Something the MAC commissioner said in the Heather Dinich piece I linked to yesterday…
“In the case of the BCS, they started it from scratch, so they were building metrics as they went. To think that there wouldn’t be a time period of calibration, that’s just logical to think that’s going to occur. One of the big complaints about the BCS was the lack of the human element. Now we have a big dose of the human element. Some people like it, some people don’t. You don’t overreact. You let it play out a little bit to really get a sense of it.”
… is kind of amusing in light of last year’s big struggle over what to do with the Big 12’s two best teams.
If a team from the Big Ten, SEC, ACC, Pac-12, Big 12 — or Notre Dame — finishes the regular season undefeated and wins its conference championship, it’s a lock for one of the four spots in the College Football Playoff, right?
“I don’t think it’s automatic or should be automatic,” ACC commissioner John Swofford said, “but I think it would take some unusual circumstances for an undefeated Power 5 team not to be one of the top four.”
Makes sense.
But then why schedule aggressively? Why put an Oklahoma or a Clemson on the nonconference schedule if the only goal is to win every game? Because winning isn’t enough in the sport’s new postseason.
Teams must now answer the question, “But who did they beat?”
Well, that’s the story this week, anyway. The problem with the human element is that it isn’t necessarily consistent. Nor is it necessarily transparent, Jeff Long’s insistence to the contrary notwithstanding.
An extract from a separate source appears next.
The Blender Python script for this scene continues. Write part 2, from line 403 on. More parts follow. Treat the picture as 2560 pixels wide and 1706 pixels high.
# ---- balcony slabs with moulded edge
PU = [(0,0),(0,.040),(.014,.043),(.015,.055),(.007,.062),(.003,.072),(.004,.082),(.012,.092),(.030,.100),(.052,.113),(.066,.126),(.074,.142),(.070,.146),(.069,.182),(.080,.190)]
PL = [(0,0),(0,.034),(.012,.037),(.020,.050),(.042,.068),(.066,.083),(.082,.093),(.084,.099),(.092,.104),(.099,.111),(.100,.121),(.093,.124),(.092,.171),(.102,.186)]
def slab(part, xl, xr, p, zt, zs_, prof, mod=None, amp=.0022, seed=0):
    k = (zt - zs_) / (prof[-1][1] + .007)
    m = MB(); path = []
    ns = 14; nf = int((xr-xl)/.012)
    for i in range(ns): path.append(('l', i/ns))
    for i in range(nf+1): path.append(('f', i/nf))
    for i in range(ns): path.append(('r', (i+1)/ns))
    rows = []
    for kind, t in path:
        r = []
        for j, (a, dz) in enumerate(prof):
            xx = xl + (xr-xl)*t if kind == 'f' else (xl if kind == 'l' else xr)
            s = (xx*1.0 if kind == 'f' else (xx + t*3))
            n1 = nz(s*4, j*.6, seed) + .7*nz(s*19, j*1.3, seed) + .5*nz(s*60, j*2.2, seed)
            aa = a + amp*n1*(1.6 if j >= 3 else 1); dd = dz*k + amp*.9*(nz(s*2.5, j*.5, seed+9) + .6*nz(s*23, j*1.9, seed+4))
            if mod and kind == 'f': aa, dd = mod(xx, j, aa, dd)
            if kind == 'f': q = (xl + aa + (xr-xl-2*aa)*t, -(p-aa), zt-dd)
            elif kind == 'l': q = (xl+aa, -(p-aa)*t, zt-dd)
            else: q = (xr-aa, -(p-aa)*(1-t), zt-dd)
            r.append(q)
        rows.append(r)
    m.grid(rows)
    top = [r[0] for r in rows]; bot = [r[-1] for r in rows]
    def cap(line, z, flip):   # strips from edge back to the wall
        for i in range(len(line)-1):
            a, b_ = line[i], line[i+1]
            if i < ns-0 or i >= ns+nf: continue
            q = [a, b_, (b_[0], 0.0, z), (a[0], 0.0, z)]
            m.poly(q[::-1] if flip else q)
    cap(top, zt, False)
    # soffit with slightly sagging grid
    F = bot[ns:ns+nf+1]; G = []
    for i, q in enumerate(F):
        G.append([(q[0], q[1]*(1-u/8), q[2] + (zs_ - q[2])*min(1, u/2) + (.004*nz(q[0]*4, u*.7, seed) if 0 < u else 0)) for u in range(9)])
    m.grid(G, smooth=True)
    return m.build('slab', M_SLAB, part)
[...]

There are 12 people tasked with comparing teams with similar résumés, and one of the criteria that “must be considered” is strength of schedule. There’s no doubt the selection committee honored that mandate in its inaugural season. It’s the reason Marshall was locked out of the committee’s poll for weeks. It was a factor in all seven of the weekly rankings, as committee chairman Jeff Long consistently noted wins over the committee’s top 25 teams as justification for where teams were slotted. It was one big reason TCU was ranked ahead of Baylor all season. TCU had a win over Minnesota. Baylor had a win over Buffalo.
Bill Hancock explains.
“Clearly, teams that have faced tougher opposition are generally going to come out ahead,” said Bill Hancock, executive director of the College Football Playoff. “There’s just no question that the committee compares those nonconference schedules. I know that the playoff will usher in a whole new era of scheduling and that teams who want to be in this playoff are going to have to prove themselves with their schedules.”
That’s exactly what Ohio State did.
Well, that was certainly convenient for the Big Ten. But what happens to Ohio State when it’s in the mix next time and doesn’t have an advantage in strength of schedule? If there’s one thing Urban Meyer has demonstrated in winning three national titles, he knows how to work the selection system to his advantage. I’ll believe Hancock when his argument is used to keep a Ohio State or Alabama out of the semifinals.
Which is not to say that Baylor, between its insistence on playing a weak ass nonconference schedule and not getting a conference championship game bounce going into selection time – and don’t think Ohio State’s crushing of Wisconsin wasn’t a big, big factor there at the end – doesn’t face an uphill struggle. But let’s not kid ourselves about how the human element can be influenced at a timely point. Computers may have their flaws, but at least you know they’re using the same criteria at the end they were using at the start.